WRITTEN REQUEST: Go through the lines below and copy each one that holds the string "pixels".

MATERIAL TO PROCESS:
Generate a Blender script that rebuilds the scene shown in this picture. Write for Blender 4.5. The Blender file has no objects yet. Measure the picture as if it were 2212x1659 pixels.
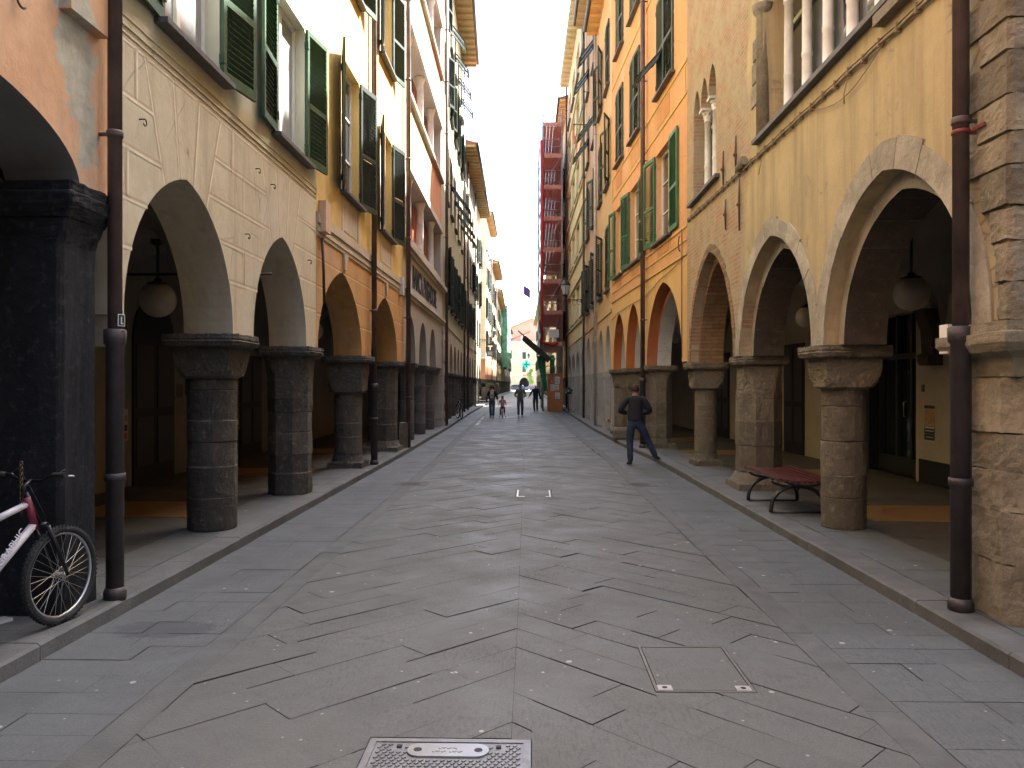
import bpy, bmesh, math, random
from mathutils import Vector, Matrix
from mathutils.geometry import tessellate_polygon
random.seed(7)
R = math.radians
sc = bpy.context.scene
COL = sc.collection

# ------------------------------------------------------------------ camera
FPX = 1700.0; CU = 1106.0; CV = 829.5; EYE = 1.75      # measured on a 2212 px wide copy of the photo
YAW = math.atan(43/FPX)
cam = bpy.data.objects.new('camera', bpy.data.cameras.new('camera')); COL.objects.link(cam)
cam.location = (0, 0, EYE); cam.rotation_euler = (R(90), 0, YAW)
cam.data.sensor_width = 36; cam.data.lens = 36*FPX/2212; cam.data.clip_end = 3000; cam.data.clip_start = 0.05
sc.camera = cam
# ------------------------------------------------------------------ world, sun, exposure
SUN_EL, SUN_ROT = R(53), R(50)
w = bpy.data.worlds.new('World'); sc.world = w; w.use_nodes = True
nt = w.node_tree; bg = nt.nodes['Background']
sky = nt.nodes.new('ShaderNodeTexSky'); sky.sky_type = 'NISHITA'; sky.sun_disc = False
sky.sun_elevation = SUN_EL; sky.sun_rotation = SUN_ROT; sky.air_density = 1.0; sky.dust_density = 4.0; sky.ozone_density = 1.0
nt.links.new(sky.outputs[0], bg.inputs[0]); bg.inputs[1].default_value = 0.13
sd = bpy.data.lights.new('sun', 'SUN'); sd.energy = 5.0; sd.angle = R(0.53); sd.color = (1, .985, .96)
sun = bpy.data.objects.new('sun', sd); COL.objects.link(sun)
dv = Vector((math.sin(SUN_ROT)*math.cos(SUN_EL), math.cos(SUN_ROT)*math.cos(SUN_EL), math.sin(SUN_EL)))
sun.rotation_euler = dv.to_track_quat('Z', 'Y').to_euler(); sun.location = (20, 20, 60)
sc.view_settings.view_transform = 'Standard'; sc.view_settings.look = 'None'; sc.view_settings.gamma = 1
sc.view_settings.exposure = 2.92
sc.render.engine = 'CYCLES'
sc.cycles.max_bounces = 10; sc.cycles.diffuse_bounces = 6

# ------------------------------------------------------------------ measuring helpers (photo pixel -> place in the world)
_c, _s = math.cos(YAW), math.sin(YAW)
def ray(u, v):
    x = (u-CU)/FPX; return (x*_c-_s, x*_s+_c, -(v-CV)/FPX)
def G(u, v, z=0.0):
    r = ray(u, v); t = (z-EYE)/r[2]; return (r[0]*t, r[1]*t)

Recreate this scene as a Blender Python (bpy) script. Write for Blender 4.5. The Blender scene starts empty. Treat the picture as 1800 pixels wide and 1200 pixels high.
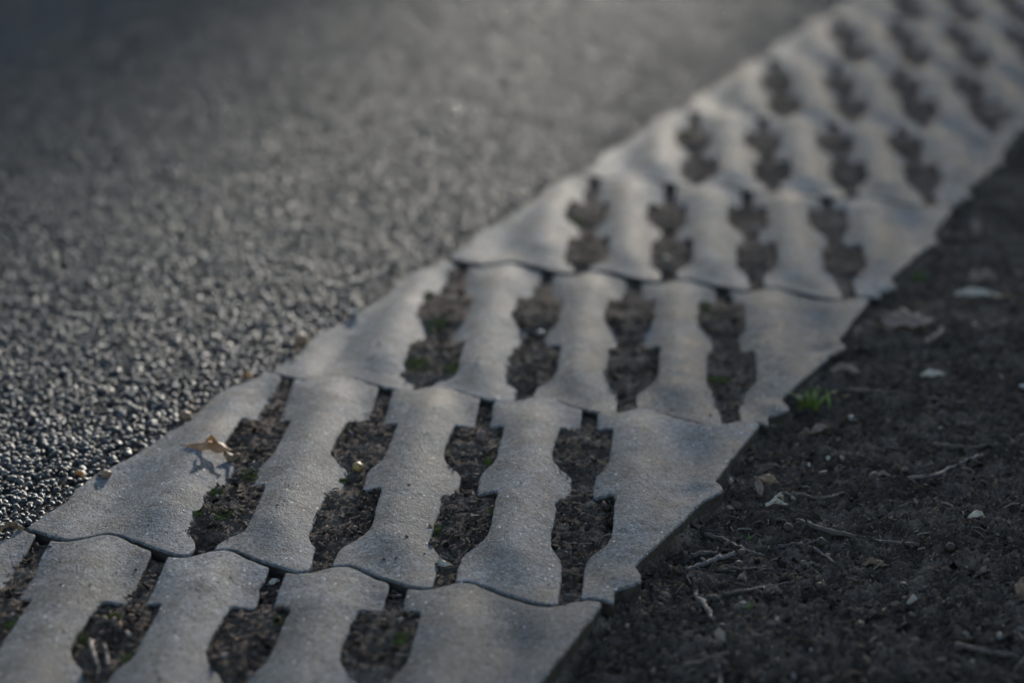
import bpy, math, random
import numpy as np
from mathutils import Vector, Matrix
from mathutils.geometry import delaunay_2d_cdt

# ------------------------------------------------------------------ camera, light, exposure
scene = bpy.context.scene
C = scene.collection
CAM_H = 0.88782
PITCH = 0.355339
ROLL = 0.008294
SUN_AZ = math.radians(11.0)      # clockwise from +Y
SUN_EL = math.radians(12.0)

cam_d = bpy.data.cameras.new('camera')
cam_d.lens = 72.0
cam_d.sensor_width = 36.0
cam_d.clip_start = 0.05
cam_d.clip_end = 2000.0
cam_d.dof.use_dof = True
cam_d.dof.focus_distance = 2.06
cam_d.dof.aperture_fstop = 2.15
cam = bpy.data.objects.new('camera', cam_d)
C.objects.link(cam)
fw = Vector((0, math.cos(PITCH), -math.sin(PITCH)))
rt0 = Vector((1, 0, 0))
up0 = rt0.cross(fw)
rt = rt0 * math.cos(ROLL) + up0 * math.sin(ROLL)
up = up0 * math.cos(ROLL) - rt0 * math.sin(ROLL)
m = Matrix((rt, up, -fw)).transposed().to_4x4()
m.translation = Vector((0, 0, CAM_H))
cam.matrix_world = m
scene.camera = cam

world = bpy.data.worlds.new('World')
scene.world = world
world.use_nodes = True
wn = world.node_tree
wn.nodes.clear()
wo = wn.nodes.new('ShaderNodeOutputWorld')
wb = wn.nodes.new('ShaderNodeBackground')
sky = wn.nodes.new('ShaderNodeTexSky')
sky.sky_type = 'NISHITA'
sky.sun_disc = False
sky.sun_elevation = SUN_EL
sky.sun_rotation = SUN_AZ
sky.dust_density = 0.6
sky.ozone_density = 1.3
wb.inputs['Strength'].default_value = 0.145
wn.links.new(sky.outputs['Color'], wb.inputs['Color'])
wn.links.new(wb.outputs['Background'], wo.inputs['Surface'])

sun_d = bpy.data.lights.new('sun', 'SUN')
sun_d.energy = 4.4
sun_d.angle = math.radians(1.8)
sun_d.color = (1.0, 0.935, 0.83)
sun = bpy.data.objects.new('sun', sun_d)
C.objects.link(sun)
sdir = Vector((math.sin(SUN_AZ) * math.cos(SUN_EL), math.cos(SUN_AZ) * math.cos(SUN_EL), math.sin(SUN_EL)))
sun.rotation_euler = sdir.to_track_quat('Z', 'Y').to_euler()
sun.location = sdir * 30

vs = scene.view_settings
scene.display_settings.display_device = 'sRGB'
vs.view_transform = 'Standard'
vs.look = 'None'
vs.gamma = 1.0
vs.use_curve_mapping = False
vs.exposure = 1.1
scene.cycles.max_bounces = 6

# ------------------------------------------------------------------ plan of the paver strip
PM = 0.12                        # spacing of the hollows across a paver
LM = 0.449077                    # length of a paver along its ribs
A1, A2 = 0.0694618, 1.6336654
D1 = np.array([math.sin(A1), math.cos(A1)])
D2 = np.array([math.sin(A2), math.cos(A2)])
ORG = np.array([-0.3746486, 1.4908482]) * CAM_H
M_UV = np.column_stack([D2 * PM, D1 * LM])
M_INV = np.linalg.inv(M_UV)
SLOPE = -0.0563
TREE_R, TREE_L = 1.56, -3.26      # offsets of the two tree axes across the sun's direction
R0, R1 = -1, 10                  # rows of pavers built (R1 exclusive)


def row_shift(r):
    r = np.asarray(r, float)
    return 1.36 * (r - 1) + np.clip(r - 2, 0, 1) * 0.045 + np.clip(r - 3, 0, 30) * 0.0


def to_world(U, V):
    U = np.asarray(U, float); V = np.asarray(V, float)
    return ORG[0] + M_UV[0, 0] * U + M_UV[0, 1] * V, ORG[1] + M_UV[1, 0] * U + M_UV[1, 1] * V


def to_uv(x, y):
    x = np.asarray(x, float) - ORG[0]; y = np.asarray(y, float) - ORG[1]
    return M_INV[0, 0] * x + M_INV[0, 1] * y, M_INV[1, 0] * x + M_INV[1, 1] * y


def joint_low(u):                # lower end of a paver, as v over u
    return SLOPE * (u - 1.5) - 0.032 + 0.027 * np.cos(2 * np.pi * (u - 0.24)) + 0.006 * np.cos(4 * np.pi * (u - 0.16))


def joint_high(u, r):            # upper end: the next paver's lower end
    return 1.0 + joint_low(u - (row_shift(r + 1) - row_shift(r)))


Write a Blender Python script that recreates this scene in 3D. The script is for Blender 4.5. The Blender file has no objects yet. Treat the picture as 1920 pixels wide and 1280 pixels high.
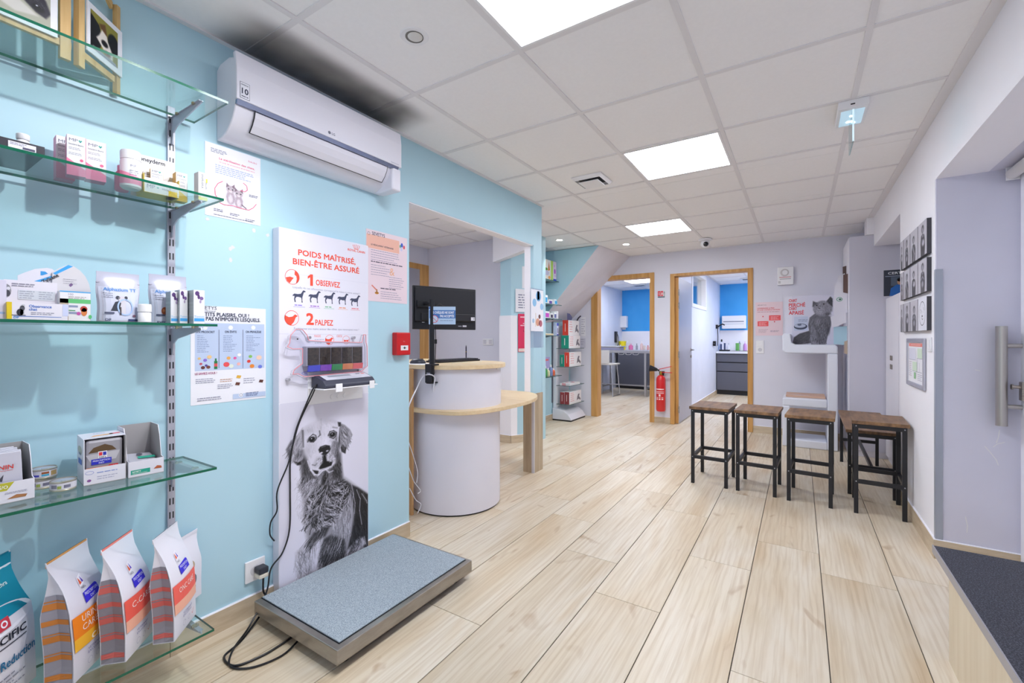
import bpy, bmesh, math, random
import numpy as np
from mathutils import Vector, Matrix
random.seed(7)
SC = bpy.context.scene
COL = SC.collection
R = math.radians
# ---------------------------------------------------------------- camera, world, exposure
FPX, HORIZON, YAW, EYE = 836.0, 634.6, R(32.82), 1.17
cam_data = bpy.data.cameras.new('camera')
cam_data.sensor_fit = 'HORIZONTAL'; cam_data.sensor_width = 36.0
cam_data.lens = FPX / 1920 * 36.0
cam_data.shift_y = (HORIZON - 640) / 1920
cam_data.clip_start = 0.02
cam = bpy.data.objects.new('camera', cam_data); COL.objects.link(cam)
cam.location = (0, 0, EYE); cam.rotation_euler = (R(90), 0, YAW)
SC.camera = cam
world = bpy.data.worlds.new('world'); SC.world = world; world.use_nodes = True
world.node_tree.nodes['Background'].inputs[0].default_value = (0.90, 0.93, 1.0, 1)
world.node_tree.nodes['Background'].inputs[1].default_value = 0.9
SC.view_settings.view_transform = 'Standard'; SC.view_settings.look = 'None'
SC.view_settings.exposure = 0.22; SC.view_settings.gamma = 1.0
SC.view_settings.use_curve_mapping = False
try:
    SC.cycles.max_bounces = 10; SC.cycles.diffuse_bounces = 6; SC.cycles.transparent_max_bounces = 16
    SC.cycles.caustics_reflective = False; SC.cycles.caustics_refractive = False
    SC.cycles.sample_clamp_indirect = 6.0
except Exception: pass
PANEL_E = 20.0          # emission of the LED ceiling panels
PANEL_C = (0.90, 0.93, 1.0)
SPOT_W = 46.0          # the small ceiling spot in front of the shelves
# ---------------------------------------------------------------- rays through the photograph
_s, _c = math.sin(YAW), math.cos(YAW)
def ray(x, y):
    r = (x - 960) / FPX; u = -(y - HORIZON) / FPX
    return (-_s + r * _c, _c + r * _s, u)
def onX(x, y, X0):
    a = ray(x, y); d = X0 / a[0]; return Vector((X0, a[1] * d, EYE + a[2] * d))
def onY(x, y, Y0):
    a = ray(x, y); d = Y0 / a[1]; return Vector((a[0] * d, Y0, EYE + a[2] * d))
def onZ(x, y, Z0=0.0):
    a = ray(x, y); d = (Z0 - EYE) / a[2]; return Vector((a[0] * d, a[1] * d, Z0))
# ---------------------------------------------------------------- materials
def lin(c):
    return tuple(((v / 12.92) if v <= 0.04045 else ((v + 0.055) / 1.055) ** 2.4) for v in c)
def hx(h):
    return lin(tuple(int(h[i:i + 2], 16) / 255 for i in (0, 2, 4)))
_M = {}
def mat(name, col, rough=0.5, metal=0.0, spec=0.5, alpha=None, emit=None, coat=0.0):
    if name in _M: return _M[name]
    m = bpy.data.materials.new(name); m.use_nodes = True
    b = m.node_tree.nodes['Principled BSDF']
    if isinstance(col, str): col = hx(col)
    b.inputs['Base Color'].default_value = (*col, 1)
    b.inputs['Roughness'].default_value = rough; b.inputs['Metallic'].default_value = metal
    b.inputs['Specular IOR Level'].default_value = spec
    if coat: b.inputs['Coat Weight'].default_value = coat; b.inputs['Coat Roughness'].default_value = 0.1
    if emit:
        b.inputs['Emission Color'].default_value = (*emit[0], 1); b.inputs['Emission Strength'].default_value = emit[1]
    m.diffuse_color = (*col, 1)
    _M[name] = m; return m
def ink(h, rough=0.55):
    return mat('ink_' + h + ('' if rough == 0.55 else '_%d' % (rough * 100)), h, rough, spec=0.3)
def nodes(m): return m.node_tree.nodes, m.node_tree.links
def grain(name, c1, c2, scale=(1, 1, 1), noise=4.0, rough=0.5, detail=6, spread=(0.35, 0.65), bump=0.0, rnd=0.0, spec=0.4, c3=None, metal=0.0):
    """two or three tone noise over object coordinates, stretched by scale"""
    if name in _M: return _M[name]
    m = mat(name, c1, rough, metal, spec); N, K = nodes(m); b = N['Principled BSDF']
    if isinstance(c1, str): c1 = hx(c1)
    if isinstance(c2, str): c2 = hx(c2)
    tc = N.new('ShaderNodeTexCoord'); mp = N.new('ShaderNodeMapping'); mp.inputs['Scale'].default_value = scale
    K.new(tc.outputs['Object'], mp.inputs[0])
    nz = N.new('ShaderNodeTexNoise'); nz.inputs['Scale'].default_value = noise; nz.inputs['Detail'].default_value = detail
    nz.inputs['Roughness'].default_value = 0.6
    vec = mp.outputs[0]
    oi = N.new('ShaderNodeObjectInfo')
    if rnd:
        ad = N.new('ShaderNodeVectorMath'); ad.operation = 'ADD'
        ml = N.new('ShaderNodeMath'); ml.operation = 'MULTIPLY'; ml.inputs[1].default_value = 40
        K.new(oi.outputs['Random'], ml.inputs[0]); K.new(vec, ad.inputs[0]); K.new(ml.outputs[0], ad.inputs[1]); vec = ad.outputs[0]
    K.new(vec, nz.inputs['Vector'])
    cr = N.new('ShaderNodeValToRGB'); e = cr.color_ramp.elements
    e[0].position, e[1].position = spread; e[0].color = (*c1, 1); e[1].color = (*c2, 1)
    if c3:
        if isinstance(c3, str): c3 = hx(c3)
        x = e.new(min(0.99, spread[1] + 0.12)); x.color = (*c3, 1)
    K.new(nz.outputs['Fac'], cr.inputs[0]); out = cr.outputs[0]
    if rnd:
        hs = N.new('ShaderNodeHueSaturation'); mr = N.new('ShaderNodeMapRange')
        mr.inputs[3].default_value = 1 - rnd; mr.inputs[4].default_value = 1 + rnd
        K.new(oi.outputs['Random'], mr.inputs[0]); K.new(mr.outputs[0], hs.inputs['Value']); K.new(out, hs.inputs['Color']); out = hs.outputs[0]
    K.new(out, b.inputs['Base Color'])
    if bump:
        bp = N.new('ShaderNodeBump'); bp.inputs['Strength'].default_value = bump; bp.inputs['Distance'].default_value = 0.002
        K.new(nz.outputs['Fac'], bp.inputs['Height']); K.new(bp.outputs[0], b.inputs['Normal'])
    return m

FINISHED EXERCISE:
Generate a Blender script that rebuilds the scene shown in this picture. Write for Blender 4.5. The Blender file has no objects yet. Measure the picture as if it were 2212x1659 pixels.
Recreate this scene as a Blender Python (bpy) script. Write for Blender 4.5. The Blender scene starts empty. Treat the picture as 1800 pixels wide and 1200 pixels high.
Write a Blender Python script that recreates this scene in 3D. The script is for Blender 4.5. The Blender file has no objects yet. Treat the picture as 1920 pixels wide and 1280 pixels high.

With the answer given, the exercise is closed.